Ugo Dighero riesce a entrare perfettamente in questa parte che costituisce l’80 per cento della narrazione e del suo significato. Con le sue spalle Dighero-Arpagone si fa carico dell’arduo compito di tenere avvinto lo spettatore, rendendo credibile l’inverosimile: trasforma in storia plausibile il tipo umano iperbolico nei suoi difetti creato da Molière. Magari approfittando anche della cadenza genovese che nell’immaginario collettivo viene da sempre associato a una certa “tirchiaggine” stereotipata.
Funzionano le gag e le battute
Le gag basate sui doppi-sensi, sugli equivoci, sull’errata interpretazione di frasi e segnali, funzionano tutte perfettamente. E fino alle battute finali nulla fa pensare che Arpagone andrà incontro al giusto castigo: a tratti sembra anzi che abbia ragione lui, e che gli altri personaggi-antagonisti non siano poi migliori dell’avaro. Infatti non se ne vanno e non si ribellano, come potrebbero pur fare, per non dover rinunciare a una cospicua eredità quando sarà il momento. O a un posto di lavoro comunque sicuro.
Credibili e divertenti, nonostante gli inevitabili stereotipi previsti dalla parte, gli altri personaggi: Mariangeles Torres, la ruffiana Frosina; Stefano Dilauro ed Elisabetta Mazzullo, i figli di Arpagone; Cristian Giammarini, il faccendiere; e tutti gli altri.

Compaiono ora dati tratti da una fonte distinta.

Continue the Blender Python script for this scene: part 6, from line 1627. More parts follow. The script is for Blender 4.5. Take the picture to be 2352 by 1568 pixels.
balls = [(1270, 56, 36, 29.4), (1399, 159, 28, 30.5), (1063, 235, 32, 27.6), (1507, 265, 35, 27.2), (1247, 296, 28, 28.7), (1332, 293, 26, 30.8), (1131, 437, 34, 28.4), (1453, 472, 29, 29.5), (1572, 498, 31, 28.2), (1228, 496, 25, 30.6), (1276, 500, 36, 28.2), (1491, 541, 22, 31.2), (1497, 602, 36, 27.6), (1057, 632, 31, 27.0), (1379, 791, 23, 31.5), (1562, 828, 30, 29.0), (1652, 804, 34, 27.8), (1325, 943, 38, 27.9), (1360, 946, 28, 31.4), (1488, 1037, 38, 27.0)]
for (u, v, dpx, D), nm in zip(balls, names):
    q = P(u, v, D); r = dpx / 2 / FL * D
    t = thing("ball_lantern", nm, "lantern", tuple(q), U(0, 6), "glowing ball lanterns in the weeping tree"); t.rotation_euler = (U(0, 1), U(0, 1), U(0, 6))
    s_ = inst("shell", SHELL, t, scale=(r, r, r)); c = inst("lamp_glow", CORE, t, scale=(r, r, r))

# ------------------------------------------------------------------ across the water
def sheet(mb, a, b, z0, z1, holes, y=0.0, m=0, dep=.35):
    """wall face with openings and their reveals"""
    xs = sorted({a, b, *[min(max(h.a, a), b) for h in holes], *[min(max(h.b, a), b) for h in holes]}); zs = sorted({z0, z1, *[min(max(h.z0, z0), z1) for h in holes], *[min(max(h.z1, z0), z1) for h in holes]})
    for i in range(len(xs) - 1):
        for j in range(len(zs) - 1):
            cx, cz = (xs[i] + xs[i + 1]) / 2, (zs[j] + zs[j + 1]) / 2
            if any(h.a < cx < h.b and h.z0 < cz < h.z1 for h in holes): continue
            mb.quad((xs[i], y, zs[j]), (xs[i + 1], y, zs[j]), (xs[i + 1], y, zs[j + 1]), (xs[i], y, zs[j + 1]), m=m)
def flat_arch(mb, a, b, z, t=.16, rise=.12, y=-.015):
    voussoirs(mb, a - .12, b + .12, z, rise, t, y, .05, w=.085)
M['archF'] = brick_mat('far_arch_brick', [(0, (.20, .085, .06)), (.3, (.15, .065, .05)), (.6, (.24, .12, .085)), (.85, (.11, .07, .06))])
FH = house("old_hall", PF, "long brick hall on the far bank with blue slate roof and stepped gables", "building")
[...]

Il regista Luigi Saravo, insieme allo scenografo Lorenzo Russo Rainaldi, crea uno spazio moderno, contemporaneo, con bacheche mobili illuminate. Custodiscono la “roba”, gli oggetti più disparati, il simbolo del possesso fine a sé stesso: anche di cose inutili. I soldi, sempre evocati, vengono mostrati solo nel finale.
Ma gli altri non sono migliori di Arpagone
Arpagone è rimasto solo con il suo tesoro, ignorato da tutti gli altri che gioiscono in un tripudio di amore, matrimoni e buoni sentimenti. L’avaro si rende conto della sua solitudine, si accorge che il suo capitale non è in grado di assicurargli la felicità che credeva, e allora disperde ai quattro venti il suo denaro, forse in un impeto di estrema redenzione.
E allora succede l’inevitabile: tutti i moralisti di prima e i fidanzati che fino a poco fa si giuravano amore eterno si gettano a capofitto sulle banconote, disputandosele tra loro con cattiveria. Alla fine aveva amaramente ragione l’avaro: gli altri non sono migliori di lui.